Even as President Obama presses for renewable energy, he reminds us that not only will the entrenched oil and coal lobbies, and backward-looking business groups such as the U.S. Chamber of Commerce resist the change, but that we will need carbon-based fuels for decades. Energy reform is a strategic challenge and a matter of national security and economic security for the United States. In a speech he gave on Oct. 23 at MIT, Obama said "nations everywhere are racing to develop new ways to producing [sic] and use energy. The nation that wins this competition will be the nation that leads the global economy." It's a race we have to win.
Oil prices are already rising with the declarations by economists and governments that the recession and global economic crisis is over. The oil companies are doing their best to show good corporate citizenship and become energy companies with oil as just one component of their inventory. Nevertheless there are competing explanations for what sent gasoline prices over $4 per gallon just before the economy imploded, and it's likely to happen again. Some would like to blame speculators and Wall Street traders. As China and India grow their large economies they will need more energy and competition for oil will drive up the market price again. If other countries recover from the economic downturn more quickly than the United States, we may see gas at $4 a gallon long before the unemployed have found jobs so they can pay for gasoline to get to work.
When the President utters the words "clean coal" some environmentalists hear it as today's code for "I want your vote" to those in the coal industry and its powerful lobby, including many of Obama's Illinois constituents who gave him his start in politics. However, we're going to have a carbon-based economy for decades, and many more decades if we don't get going on renewable energy. That's plenty of time to find greener ways of using black coal to reduce the environmental impact while coal remains part of our energy production. So far the coal industry continues to dig in its heels and opposes mining regulation, carbon cap-and-trade legislation and limits on or the elimination of mountaintop removal.
"Clean coal" may be an oxymoron, but winning the race on developing more environmentally benign ways to manage coal production and use it in power plants could yet be an economic bonanza. However, China currently has the lead in putting the greenest coal production plants available online. India and China have huge coal reserves and tremendous shortfalls in their production capabilities. They will be using coal for decades and could be buying clean coal technologies from the United States. What's certain is that if we don't develop clean coal technology ourselves and improve it to the point where others can buy it from us, we'll be buying it from China.
There's a startling report just released by the Department of Energy's National Energy Technology Laboratory that shows the tremendous boom in coal plants in China compared with the United States, and historical data and forecasts for wind energy and natural gas production in the United States. It's not a pretty picture.
I'm rooting for the University of Chicago's Laurens Mets, who's found a way to convert wind and solar energy into natural gas. If his method can be industrialized, we may escape the cyclical nature of solar and wind energy production. Right now these systems can deliver electricity only when there is demand, because there is no battery technology sufficient to store power on a large scale, and other ideas are unproven. Converting electricity produced by wind and solar farms into natural gas would provide a way to store energy in a form for which we already have technologies and infrastructure and use it to produce power when it is needed.

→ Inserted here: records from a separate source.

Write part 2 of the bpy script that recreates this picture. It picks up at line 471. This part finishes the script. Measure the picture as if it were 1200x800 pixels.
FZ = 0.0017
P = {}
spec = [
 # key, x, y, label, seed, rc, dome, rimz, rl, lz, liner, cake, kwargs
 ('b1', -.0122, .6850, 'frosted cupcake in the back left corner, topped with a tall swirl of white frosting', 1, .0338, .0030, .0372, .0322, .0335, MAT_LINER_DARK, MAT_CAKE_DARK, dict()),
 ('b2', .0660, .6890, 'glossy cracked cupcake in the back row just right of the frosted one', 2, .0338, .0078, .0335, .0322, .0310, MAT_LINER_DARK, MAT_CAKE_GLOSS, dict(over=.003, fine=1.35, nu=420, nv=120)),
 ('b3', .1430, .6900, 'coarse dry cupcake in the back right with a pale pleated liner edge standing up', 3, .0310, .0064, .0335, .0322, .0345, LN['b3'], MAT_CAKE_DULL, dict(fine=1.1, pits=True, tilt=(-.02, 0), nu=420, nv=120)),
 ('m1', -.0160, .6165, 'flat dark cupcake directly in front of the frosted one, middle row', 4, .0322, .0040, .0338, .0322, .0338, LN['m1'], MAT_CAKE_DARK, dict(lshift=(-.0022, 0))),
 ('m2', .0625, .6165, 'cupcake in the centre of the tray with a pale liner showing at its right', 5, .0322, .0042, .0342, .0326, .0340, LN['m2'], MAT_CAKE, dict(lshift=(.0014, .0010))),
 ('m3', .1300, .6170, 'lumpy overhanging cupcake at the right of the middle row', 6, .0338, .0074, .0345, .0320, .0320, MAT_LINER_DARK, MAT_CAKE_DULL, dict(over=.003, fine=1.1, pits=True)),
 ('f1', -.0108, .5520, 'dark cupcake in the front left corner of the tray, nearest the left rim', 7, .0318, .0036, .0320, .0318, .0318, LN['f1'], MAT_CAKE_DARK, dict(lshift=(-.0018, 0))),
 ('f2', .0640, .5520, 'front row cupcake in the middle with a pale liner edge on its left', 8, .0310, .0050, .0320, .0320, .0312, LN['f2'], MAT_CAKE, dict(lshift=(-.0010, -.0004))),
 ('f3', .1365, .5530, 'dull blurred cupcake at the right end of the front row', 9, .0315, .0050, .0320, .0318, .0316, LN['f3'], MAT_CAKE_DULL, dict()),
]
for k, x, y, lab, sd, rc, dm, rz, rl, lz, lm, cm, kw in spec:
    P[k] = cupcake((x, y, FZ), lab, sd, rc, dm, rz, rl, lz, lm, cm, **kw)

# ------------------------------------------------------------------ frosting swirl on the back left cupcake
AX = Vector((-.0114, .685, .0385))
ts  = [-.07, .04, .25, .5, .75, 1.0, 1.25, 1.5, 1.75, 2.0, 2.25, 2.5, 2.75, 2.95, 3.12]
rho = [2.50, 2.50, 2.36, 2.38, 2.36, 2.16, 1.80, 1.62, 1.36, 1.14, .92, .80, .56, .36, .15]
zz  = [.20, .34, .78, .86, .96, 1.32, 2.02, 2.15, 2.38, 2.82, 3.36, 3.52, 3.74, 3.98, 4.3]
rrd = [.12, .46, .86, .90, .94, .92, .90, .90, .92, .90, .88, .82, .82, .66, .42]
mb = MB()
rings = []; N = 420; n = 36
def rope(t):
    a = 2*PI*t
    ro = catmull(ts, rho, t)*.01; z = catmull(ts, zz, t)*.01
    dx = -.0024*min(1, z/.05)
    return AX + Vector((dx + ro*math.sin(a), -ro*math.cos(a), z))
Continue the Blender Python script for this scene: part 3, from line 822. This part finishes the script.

The Chamber of Commerce has its head in the sand. It has paid little heed to losing the membership of major energy companies such as Excelon, Pacific Gas and Electric, and PNM Resources, over its refusal to accept the science behind climate change and its resistance to energy reform. It has also lost consumer companies such as Apple Computer and Nike.
The Yes Men spoofed the Chamber last week, putting up a fake web site, calling a press conference at the National Press Club, and announcing on the Chamber's behalf that the organization had reversed its position on climate change. It would have been a welcome change; but the Chamber was not amused. Although there are some funny moments in the farce staged by the Yes Men's offensive against the Chamber, energy reform is not a laughing matter, and if we don't get going we won't even be in the race.